Paul Hilliard’s admiration for Winston Churchill began in the late 1930s and early ‘40s, with America mired in the Great Depression and Churchill, Britain's prime minister, standing seemingly alone in defense of the Free World.

Hilliard knew this, he said Thursday, because he delivered a paper route on the edge of his Wisconsin town and read the news avidly.

“I was in the minority in that period. I had access to the news. We didn’t have a radio nor did we take a newspaper ourselves. But I had 30 to 40 newspaper customers to whom I delivered the paper every day, and I had access to the news,” he said.

“Until we got into the war, most of the news was bad. I just remember some of the caricatures of him. For two years, he was carrying the free world on his back. I remember cartoons where he looked like a bulldog. I saw him as a heroic figure. …

“Our politicians come and go. Churchill is a permanent figure.”

That enduring affection for the worldly statesman, launched in his boyhood, endures today for Hilliard, now 94. Hilliard was honored at a gala event at the Hilliard University Art Museum at the University of Louisiana at Lafayette on Thursday night. He was given the choice of a featured artist whose work would be displayed at the museum beginning that night. He chose Churchill.

As far as his interest in Churchill’s art, Hilliard said, that didn’t come until after the war. Lesser known about Churchill, who was a legendary statesman and who won a Nobel Prize in literature for his prose and oratory, was that he was an avid painter, a pastime he started at 40 during World War I.

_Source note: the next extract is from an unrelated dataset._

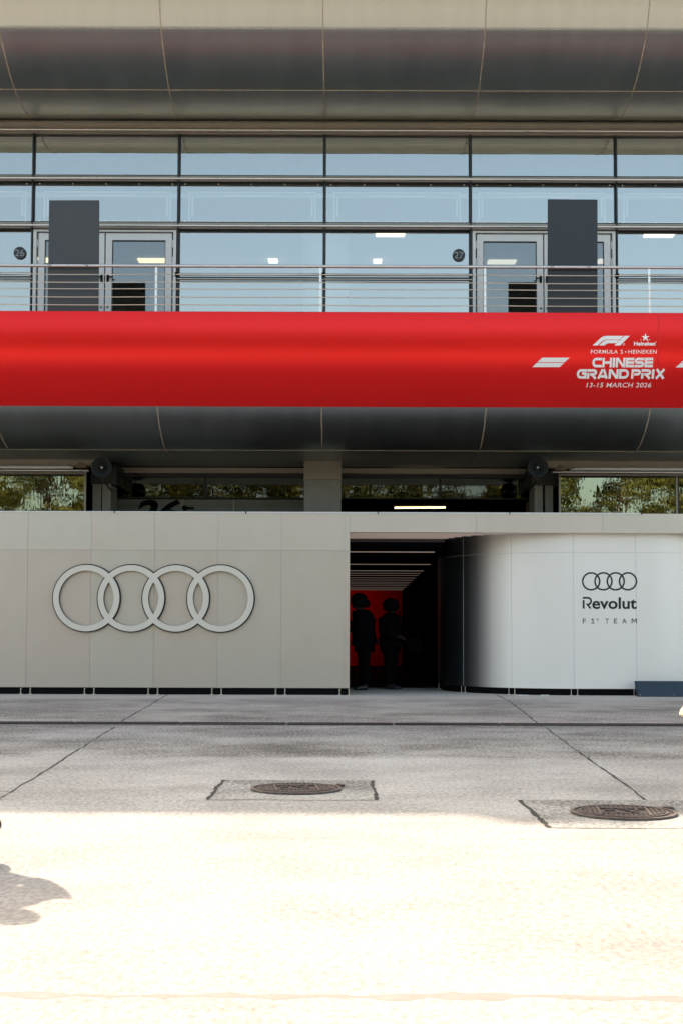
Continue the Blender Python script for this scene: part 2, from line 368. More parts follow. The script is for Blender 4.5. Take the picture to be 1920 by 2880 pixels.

“I don’t know anything about art,” Hilliard, whose contributions to the art museum in Lafayette made its existence possible, said candidly. “Art to me is whether you like it or not. It’s an expression of man’s visions, his dreams, his creativity. It is man’s imagination at work.”

Churchill, he added, “was an impressionist, who painted landscapes and seascapes. He traveled to southern France and Marrakech to paint.”

In fact, said Timothy Riley, director and chief curator at the National Churchill Museum in Fulton, Missouri, Churchill was an excellent amateur painter whose significant work could be shown in leading galleries. He completed more than 560 paintings.

Those at the gala saw the exhibit that will open Friday. There are eight paintings, three bronze pieces and a lithograph — the last owned by Hilliard himself. He has owned the piece for 35 years.

The Churchill exhibit will show during the 75th anniversary year of the end of World War II, arguably Britain’s and Churchill’s finest hour. Hilliard fought in that war, but in the Pacific, not the European theater. His choice of Churchill for the exhibit, he said, was not connected to the anniversary.

But Hilliard, who chairs the board for the National World War II Museum in New Orleans, said he is well aware of the looming anniversary. In 2019, he visited Normandy, France for the 75th anniversary of that epic battle, where the Allies gained a foothold in northern France and began their drive toward Berlin.

The exhibit, he said, will show an important side of Churchill, a reflective side concerning his pastime that helped him escape the pressures of his weighty official duties. It’s a slight peek into the life of a 20th century giant.

“He’s sort of like Lincoln or Washington. He grows over time,” Hilliard said. “He gets bigger and bigger. There’s a lot of history still being written, lots of facts coming out. A closet opens and more information come out about him. But Winston Churchill survives it all.”